AIM OF THE EXERCISE: Transcribe the listing below word for word.

:::

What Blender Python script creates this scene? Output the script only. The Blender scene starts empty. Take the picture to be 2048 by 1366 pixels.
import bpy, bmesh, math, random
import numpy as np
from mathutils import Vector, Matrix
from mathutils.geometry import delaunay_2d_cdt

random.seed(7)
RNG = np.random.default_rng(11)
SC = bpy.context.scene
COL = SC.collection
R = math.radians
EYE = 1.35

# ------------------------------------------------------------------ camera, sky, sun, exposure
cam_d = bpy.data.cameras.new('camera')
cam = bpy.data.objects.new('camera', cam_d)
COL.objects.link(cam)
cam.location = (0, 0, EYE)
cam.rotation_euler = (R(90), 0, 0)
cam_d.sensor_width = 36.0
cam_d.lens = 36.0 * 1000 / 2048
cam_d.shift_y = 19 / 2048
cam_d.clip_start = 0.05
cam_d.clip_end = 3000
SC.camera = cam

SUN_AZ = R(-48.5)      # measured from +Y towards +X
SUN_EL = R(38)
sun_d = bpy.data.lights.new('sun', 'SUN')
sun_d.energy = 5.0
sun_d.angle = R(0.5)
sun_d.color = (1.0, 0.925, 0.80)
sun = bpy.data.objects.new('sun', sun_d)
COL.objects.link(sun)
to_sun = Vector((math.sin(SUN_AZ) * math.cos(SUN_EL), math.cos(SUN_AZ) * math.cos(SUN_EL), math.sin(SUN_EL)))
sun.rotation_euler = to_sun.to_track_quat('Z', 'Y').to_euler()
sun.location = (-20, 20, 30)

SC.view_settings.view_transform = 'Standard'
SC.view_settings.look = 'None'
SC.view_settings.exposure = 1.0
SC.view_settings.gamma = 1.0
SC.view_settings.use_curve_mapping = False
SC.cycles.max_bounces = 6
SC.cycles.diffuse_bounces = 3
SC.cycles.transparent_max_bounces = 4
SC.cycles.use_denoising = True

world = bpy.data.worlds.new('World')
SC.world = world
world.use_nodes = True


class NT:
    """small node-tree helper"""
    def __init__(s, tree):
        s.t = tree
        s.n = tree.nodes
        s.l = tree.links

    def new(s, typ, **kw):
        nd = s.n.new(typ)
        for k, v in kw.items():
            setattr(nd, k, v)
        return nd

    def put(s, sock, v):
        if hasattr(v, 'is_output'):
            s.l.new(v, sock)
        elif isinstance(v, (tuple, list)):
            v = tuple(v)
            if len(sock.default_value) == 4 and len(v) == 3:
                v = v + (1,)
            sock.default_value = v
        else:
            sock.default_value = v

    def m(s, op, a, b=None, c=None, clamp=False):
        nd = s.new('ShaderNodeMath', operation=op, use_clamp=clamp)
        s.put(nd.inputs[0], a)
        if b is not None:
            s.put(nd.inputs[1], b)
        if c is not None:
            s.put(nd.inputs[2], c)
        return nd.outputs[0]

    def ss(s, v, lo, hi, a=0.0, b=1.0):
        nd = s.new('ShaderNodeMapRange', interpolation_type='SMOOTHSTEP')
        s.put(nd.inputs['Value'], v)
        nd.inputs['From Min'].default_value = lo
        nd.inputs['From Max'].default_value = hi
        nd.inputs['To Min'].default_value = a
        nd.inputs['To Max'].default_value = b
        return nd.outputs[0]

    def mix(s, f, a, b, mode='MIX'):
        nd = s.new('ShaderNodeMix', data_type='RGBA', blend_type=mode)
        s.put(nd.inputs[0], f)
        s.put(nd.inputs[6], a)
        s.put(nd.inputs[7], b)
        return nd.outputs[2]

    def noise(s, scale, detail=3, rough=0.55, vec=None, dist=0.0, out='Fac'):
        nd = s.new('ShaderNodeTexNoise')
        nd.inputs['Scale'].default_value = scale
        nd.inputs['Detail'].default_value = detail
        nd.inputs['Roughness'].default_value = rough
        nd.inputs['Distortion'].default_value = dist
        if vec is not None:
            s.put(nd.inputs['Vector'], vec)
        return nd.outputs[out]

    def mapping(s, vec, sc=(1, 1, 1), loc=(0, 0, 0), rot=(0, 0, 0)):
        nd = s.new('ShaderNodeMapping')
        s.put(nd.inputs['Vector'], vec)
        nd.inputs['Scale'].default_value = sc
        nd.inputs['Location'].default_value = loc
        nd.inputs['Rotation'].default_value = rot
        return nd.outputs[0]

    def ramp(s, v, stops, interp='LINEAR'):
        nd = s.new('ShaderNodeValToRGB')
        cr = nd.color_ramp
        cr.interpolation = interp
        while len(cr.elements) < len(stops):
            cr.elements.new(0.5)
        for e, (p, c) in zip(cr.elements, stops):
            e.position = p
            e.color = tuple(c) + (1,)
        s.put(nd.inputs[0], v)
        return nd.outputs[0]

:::

WRITTEN SOLUTION:
What Blender Python script creates this scene? Output the script only. The Blender scene starts empty. Take the picture to be 2048 by 1366 pixels.
import bpy, bmesh, math, random
import numpy as np
from mathutils import Vector, Matrix
from mathutils.geometry import delaunay_2d_cdt

random.seed(7)
RNG = np.random.default_rng(11)
SC = bpy.context.scene
COL = SC.collection
R = math.radians
EYE = 1.35

# ------------------------------------------------------------------ camera, sky, sun, exposure
cam_d = bpy.data.cameras.new('camera')
cam = bpy.data.objects.new('camera', cam_d)
COL.objects.link(cam)
cam.location = (0, 0, EYE)
cam.rotation_euler = (R(90), 0, 0)
cam_d.sensor_width = 36.0
cam_d.lens = 36.0 * 1000 / 2048
cam_d.shift_y = 19 / 2048
cam_d.clip_start = 0.05
cam_d.clip_end = 3000
SC.camera = cam

SUN_AZ = R(-48.5)      # measured from +Y towards +X
SUN_EL = R(38)
sun_d = bpy.data.lights.new('sun', 'SUN')
sun_d.energy = 5.0
sun_d.angle = R(0.5)
sun_d.color = (1.0, 0.925, 0.80)
sun = bpy.data.objects.new('sun', sun_d)
COL.objects.link(sun)
to_sun = Vector((math.sin(SUN_AZ) * math.cos(SUN_EL), math.cos(SUN_AZ) * math.cos(SUN_EL), math.sin(SUN_EL)))
sun.rotation_euler = to_sun.to_track_quat('Z', 'Y').to_euler()
sun.location = (-20, 20, 30)

SC.view_settings.view_transform = 'Standard'
SC.view_settings.look = 'None'
SC.view_settings.exposure = 1.0
SC.view_settings.gamma = 1.0
SC.view_settings.use_curve_mapping = False
SC.cycles.max_bounces = 6
SC.cycles.diffuse_bounces = 3
SC.cycles.transparent_max_bounces = 4
SC.cycles.use_denoising = True

world = bpy.data.worlds.new('World')
SC.world = world
world.use_nodes = True


class NT:
    """small node-tree helper"""
    def __init__(s, tree):
        s.t = tree
        s.n = tree.nodes
        s.l = tree.links

    def new(s, typ, **kw):
        nd = s.n.new(typ)
        for k, v in kw.items():
            setattr(nd, k, v)
        return nd

    def put(s, sock, v):
        if hasattr(v, 'is_output'):
            s.l.new(v, sock)
        elif isinstance(v, (tuple, list)):
            v = tuple(v)
            if len(sock.default_value) == 4 and len(v) == 3:
                v = v + (1,)
            sock.default_value = v
        else:
            sock.default_value = v

    def m(s, op, a, b=None, c=None, clamp=False):
        nd = s.new('ShaderNodeMath', operation=op, use_clamp=clamp)
        s.put(nd.inputs[0], a)
        if b is not None:
            s.put(nd.inputs[1], b)
        if c is not None:
            s.put(nd.inputs[2], c)
        return nd.outputs[0]

    def ss(s, v, lo, hi, a=0.0, b=1.0):
        nd = s.new('ShaderNodeMapRange', interpolation_type='SMOOTHSTEP')
        s.put(nd.inputs['Value'], v)
        nd.inputs['From Min'].default_value = lo
        nd.inputs['From Max'].default_value = hi
        nd.inputs['To Min'].default_value = a
        nd.inputs['To Max'].default_value = b
        return nd.outputs[0]

    def mix(s, f, a, b, mode='MIX'):
        nd = s.new('ShaderNodeMix', data_type='RGBA', blend_type=mode)
        s.put(nd.inputs[0], f)
        s.put(nd.inputs[6], a)
        s.put(nd.inputs[7], b)
        return nd.outputs[2]

    def noise(s, scale, detail=3, rough=0.55, vec=None, dist=0.0, out='Fac'):
        nd = s.new('ShaderNodeTexNoise')
        nd.inputs['Scale'].default_value = scale
        nd.inputs['Detail'].default_value = detail
        nd.inputs['Roughness'].default_value = rough
        nd.inputs['Distortion'].default_value = dist
        if vec is not None:
            s.put(nd.inputs['Vector'], vec)
        return nd.outputs[out]

    def mapping(s, vec, sc=(1, 1, 1), loc=(0, 0, 0), rot=(0, 0, 0)):
        nd = s.new('ShaderNodeMapping')
        s.put(nd.inputs['Vector'], vec)
        nd.inputs['Scale'].default_value = sc
        nd.inputs['Location'].default_value = loc
        nd.inputs['Rotation'].default_value = rot
        return nd.outputs[0]

    def ramp(s, v, stops, interp='LINEAR'):
        nd = s.new('ShaderNodeValToRGB')
        cr = nd.color_ramp
        cr.interpolation = interp
        while len(cr.elements) < len(stops):
            cr.elements.new(0.5)
        for e, (p, c) in zip(cr.elements, stops):
            e.position = p
            e.color = tuple(c) + (1,)
        s.put(nd.inputs[0], v)
        return nd.outputs[0]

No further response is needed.